>> START
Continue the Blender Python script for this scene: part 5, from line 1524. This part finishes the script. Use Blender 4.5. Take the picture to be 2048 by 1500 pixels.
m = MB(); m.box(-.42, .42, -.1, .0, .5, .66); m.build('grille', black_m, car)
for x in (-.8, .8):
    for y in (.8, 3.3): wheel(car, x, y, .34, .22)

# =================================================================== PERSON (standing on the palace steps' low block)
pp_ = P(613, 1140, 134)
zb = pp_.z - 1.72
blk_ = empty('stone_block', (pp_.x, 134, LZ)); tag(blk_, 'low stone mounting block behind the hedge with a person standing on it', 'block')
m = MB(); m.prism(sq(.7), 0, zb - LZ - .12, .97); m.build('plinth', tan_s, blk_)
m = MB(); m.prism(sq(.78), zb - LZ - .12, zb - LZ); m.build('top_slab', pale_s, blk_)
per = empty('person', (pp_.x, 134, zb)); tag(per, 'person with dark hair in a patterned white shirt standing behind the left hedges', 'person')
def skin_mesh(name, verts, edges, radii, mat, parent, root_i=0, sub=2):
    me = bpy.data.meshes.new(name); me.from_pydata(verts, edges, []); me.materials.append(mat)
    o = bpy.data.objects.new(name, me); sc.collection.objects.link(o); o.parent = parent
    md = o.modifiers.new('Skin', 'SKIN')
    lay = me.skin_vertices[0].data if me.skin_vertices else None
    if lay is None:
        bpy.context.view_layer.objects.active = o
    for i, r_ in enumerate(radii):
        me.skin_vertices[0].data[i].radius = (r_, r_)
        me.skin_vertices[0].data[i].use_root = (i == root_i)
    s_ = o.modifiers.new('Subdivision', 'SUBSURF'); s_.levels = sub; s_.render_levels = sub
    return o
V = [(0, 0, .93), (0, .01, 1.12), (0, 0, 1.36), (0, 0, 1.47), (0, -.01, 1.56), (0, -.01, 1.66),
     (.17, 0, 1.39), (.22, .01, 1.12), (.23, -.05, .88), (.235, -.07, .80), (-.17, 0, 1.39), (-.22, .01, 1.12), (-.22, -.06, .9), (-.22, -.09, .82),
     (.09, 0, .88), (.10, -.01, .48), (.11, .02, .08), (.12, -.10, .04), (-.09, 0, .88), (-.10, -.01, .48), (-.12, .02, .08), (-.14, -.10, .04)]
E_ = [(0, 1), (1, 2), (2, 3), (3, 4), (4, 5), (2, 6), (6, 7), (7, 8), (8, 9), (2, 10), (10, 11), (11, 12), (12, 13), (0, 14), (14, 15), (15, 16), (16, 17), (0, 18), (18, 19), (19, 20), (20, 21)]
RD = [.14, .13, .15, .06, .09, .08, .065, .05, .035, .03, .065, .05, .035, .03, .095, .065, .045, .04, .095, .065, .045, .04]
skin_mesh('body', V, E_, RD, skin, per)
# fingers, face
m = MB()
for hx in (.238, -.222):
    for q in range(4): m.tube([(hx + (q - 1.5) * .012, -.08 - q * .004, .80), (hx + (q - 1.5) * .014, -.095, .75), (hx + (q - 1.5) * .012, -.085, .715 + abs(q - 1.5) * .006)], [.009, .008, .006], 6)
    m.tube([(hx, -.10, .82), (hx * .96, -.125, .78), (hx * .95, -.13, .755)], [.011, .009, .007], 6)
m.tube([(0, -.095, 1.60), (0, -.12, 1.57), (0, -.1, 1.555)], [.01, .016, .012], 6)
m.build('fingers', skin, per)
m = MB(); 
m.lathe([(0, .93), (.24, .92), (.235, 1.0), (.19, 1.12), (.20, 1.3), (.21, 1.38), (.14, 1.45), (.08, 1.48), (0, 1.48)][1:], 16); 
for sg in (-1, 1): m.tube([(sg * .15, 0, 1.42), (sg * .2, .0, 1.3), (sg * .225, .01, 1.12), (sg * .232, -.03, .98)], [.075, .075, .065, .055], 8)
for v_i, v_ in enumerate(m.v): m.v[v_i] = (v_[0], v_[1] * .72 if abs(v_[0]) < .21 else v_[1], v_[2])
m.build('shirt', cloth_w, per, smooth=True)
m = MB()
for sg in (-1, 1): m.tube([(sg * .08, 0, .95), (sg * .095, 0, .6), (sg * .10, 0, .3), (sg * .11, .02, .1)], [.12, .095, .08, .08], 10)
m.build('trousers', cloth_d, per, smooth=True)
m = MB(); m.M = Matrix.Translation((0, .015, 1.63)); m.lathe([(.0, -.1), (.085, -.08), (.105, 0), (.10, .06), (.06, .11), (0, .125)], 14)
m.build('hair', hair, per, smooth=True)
>> END
Reproduce each line of the material above precisely.

▶ **RESPONSE BELOW**:
Continue the Blender Python script for this scene: part 5, from line 1524. This part finishes the script. Use Blender 4.5. Take the picture to be 2048 by 1500 pixels.
m = MB(); m.box(-.42, .42, -.1, .0, .5, .66); m.build('grille', black_m, car)
for x in (-.8, .8):
    for y in (.8, 3.3): wheel(car, x, y, .34, .22)

# =================================================================== PERSON (standing on the palace steps' low block)
pp_ = P(613, 1140, 134)
zb = pp_.z - 1.72
blk_ = empty('stone_block', (pp_.x, 134, LZ)); tag(blk_, 'low stone mounting block behind the hedge with a person standing on it', 'block')
m = MB(); m.prism(sq(.7), 0, zb - LZ - .12, .97); m.build('plinth', tan_s, blk_)
m = MB(); m.prism(sq(.78), zb - LZ - .12, zb - LZ); m.build('top_slab', pale_s, blk_)
per = empty('person', (pp_.x, 134, zb)); tag(per, 'person with dark hair in a patterned white shirt standing behind the left hedges', 'person')
def skin_mesh(name, verts, edges, radii, mat, parent, root_i=0, sub=2):
    me = bpy.data.meshes.new(name); me.from_pydata(verts, edges, []); me.materials.append(mat)
    o = bpy.data.objects.new(name, me); sc.collection.objects.link(o); o.parent = parent
    md = o.modifiers.new('Skin', 'SKIN')
    lay = me.skin_vertices[0].data if me.skin_vertices else None
    if lay is None:
        bpy.context.view_layer.objects.active = o
    for i, r_ in enumerate(radii):
        me.skin_vertices[0].data[i].radius = (r_, r_)
        me.skin_vertices[0].data[i].use_root = (i == root_i)
    s_ = o.modifiers.new('Subdivision', 'SUBSURF'); s_.levels = sub; s_.render_levels = sub
    return o
V = [(0, 0, .93), (0, .01, 1.12), (0, 0, 1.36), (0, 0, 1.47), (0, -.01, 1.56), (0, -.01, 1.66),
     (.17, 0, 1.39), (.22, .01, 1.12), (.23, -.05, .88), (.235, -.07, .80), (-.17, 0, 1.39), (-.22, .01, 1.12), (-.22, -.06, .9), (-.22, -.09, .82),
     (.09, 0, .88), (.10, -.01, .48), (.11, .02, .08), (.12, -.10, .04), (-.09, 0, .88), (-.10, -.01, .48), (-.12, .02, .08), (-.14, -.10, .04)]
E_ = [(0, 1), (1, 2), (2, 3), (3, 4), (4, 5), (2, 6), (6, 7), (7, 8), (8, 9), (2, 10), (10, 11), (11, 12), (12, 13), (0, 14), (14, 15), (15, 16), (16, 17), (0, 18), (18, 19), (19, 20), (20, 21)]
RD = [.14, .13, .15, .06, .09, .08, .065, .05, .035, .03, .065, .05, .035, .03, .095, .065, .045, .04, .095, .065, .045, .04]
skin_mesh('body', V, E_, RD, skin, per)
# fingers, face
m = MB()
for hx in (.238, -.222):
    for q in range(4): m.tube([(hx + (q - 1.5) * .012, -.08 - q * .004, .80), (hx + (q - 1.5) * .014, -.095, .75), (hx + (q - 1.5) * .012, -.085, .715 + abs(q - 1.5) * .006)], [.009, .008, .006], 6)
    m.tube([(hx, -.10, .82), (hx * .96, -.125, .78), (hx * .95, -.13, .755)], [.011, .009, .007], 6)
m.tube([(0, -.095, 1.60), (0, -.12, 1.57), (0, -.1, 1.555)], [.01, .016, .012], 6)
m.build('fingers', skin, per)
m = MB(); 
m.lathe([(0, .93), (.24, .92), (.235, 1.0), (.19, 1.12), (.20, 1.3), (.21, 1.38), (.14, 1.45), (.08, 1.48), (0, 1.48)][1:], 16); 
for sg in (-1, 1): m.tube([(sg * .15, 0, 1.42), (sg * .2, .0, 1.3), (sg * .225, .01, 1.12), (sg * .232, -.03, .98)], [.075, .075, .065, .055], 8)
for v_i, v_ in enumerate(m.v): m.v[v_i] = (v_[0], v_[1] * .72 if abs(v_[0]) < .21 else v_[1], v_[2])
m.build('shirt', cloth_w, per, smooth=True)
m = MB()
for sg in (-1, 1): m.tube([(sg * .08, 0, .95), (sg * .095, 0, .6), (sg * .10, 0, .3), (sg * .11, .02, .1)], [.12, .095, .08, .08], 10)
m.build('trousers', cloth_d, per, smooth=True)
m = MB(); m.M = Matrix.Translation((0, .015, 1.63)); m.lathe([(.0, -.1), (.085, -.08), (.105, 0), (.10, .06), (.06, .11), (0, .125)], 14)
m.build('hair', hair, per, smooth=True)